W kontekście wyjazdu na Euro musimy jednak spojrzeć na jeszcze jedną sprawę. Jamie wykazał się już końskim zdrowiem i wiemy, że urazy nie są czymś co męczy go szczególnie często. Anglik wystąpił jak na razie we wszystkich spotkaniach Premier League, ale w porównaniu do wyżej wymienionych zawodników nie musimy obawiać się o specjalne wyeksploatowanie. Piłkarze Tottenhamu i Manchesteru United wciąż walczą niemal na wszystkich frontach, oprócz mało ważnego Pucharu Ligi Angielskiej i w zależności od postępów w rozgrywkach Ligi Europejskiej ich sezon może się jeszcze wydłużyć. Wiemy jak ciężka jest piłka w Anglii, a eksperci często zrzucają winę za marne wyniki kadry własnie z uwagi na ciężki sezon. Vardy i jego Leicester skupiają się tylko i wyłącznie na lidze, co może przemawiać za rewelacją tej kampanii. Po za tym Anglik bez najmniejszych kompleksów mierzy się z każdym rywalem, czemu inaczej miałoby być we Francji?

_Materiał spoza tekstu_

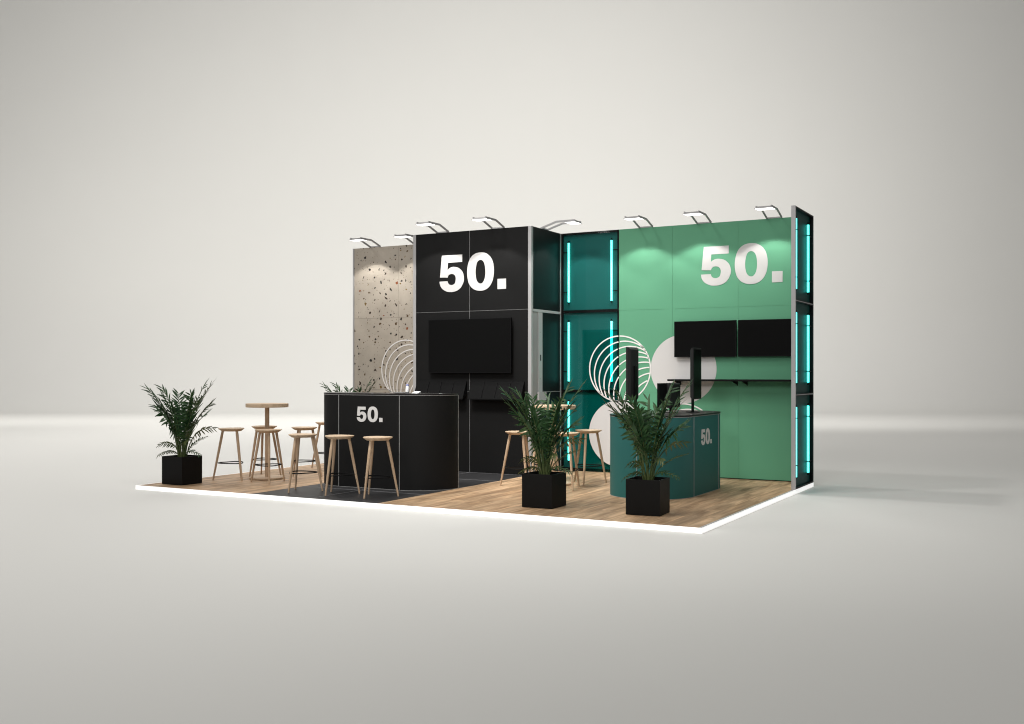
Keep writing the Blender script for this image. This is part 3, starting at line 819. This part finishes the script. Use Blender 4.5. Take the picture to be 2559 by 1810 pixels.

Wszyscy pewnie zdajemy sobie sprawę z faktu, że mamy do czynienia z Royem Hodgsonem, człowiekiem który ma swoje przyzwyczajenia i często podejmuje bardzo dziwne decyzje. Możemy więc spodziewać się Danny’ego Welbecka niezależnie od tego czy będzie miał złamaną jedną nogę, czy dwie i jak długo będzie poza grą. A będąc już całkowicie poważnym, jeżeli tylko Anglik wyzdrowieje, nie wierzę, że Roy zostawi go w domu. Zwyczajnie Welbz w kadrze nigdy go nie zawodził i jeżeli tylko będzie w pełni sił to do Francji pojedzie. Jest też kolejna opcja, ta znacznie mniej realistyczna, a mianowicie zdrowy Daniel Sturridge, chociaż podobno wznawia treningi z pierwszą drużyną Liverpoolu. O ile w umiejętności byłego gracza Chelsea nikt nie wątpi, o tyle jego zdrowie i forma to wielka niewiadoma. Podobnie jak w przypadku Welbecka powinno się z dystansu spojrzeć na jego stan zdrowia i formę przed Euro, jeżeli o takiej będziemy mogli w ogóle mówić. Na razie to tylko gdybanie.
Jeżeli ta dwójka wróci do gry, Roy będzie miał naprawdę twardy orzech do zgryzienia, a przecież gdzieś tam w oddali jest chociażby Charlie Austin, który wrócił do Premier League i równie dobrze może odpalić w najbliższych tygodniach. Jedno jest pewne, Anglicy z taką siłą rażenia mogą osiągnąć wiele, a wyścigowi napastników na ostatniej prostej do Euro musimy się bardzo uważnie przyglądać.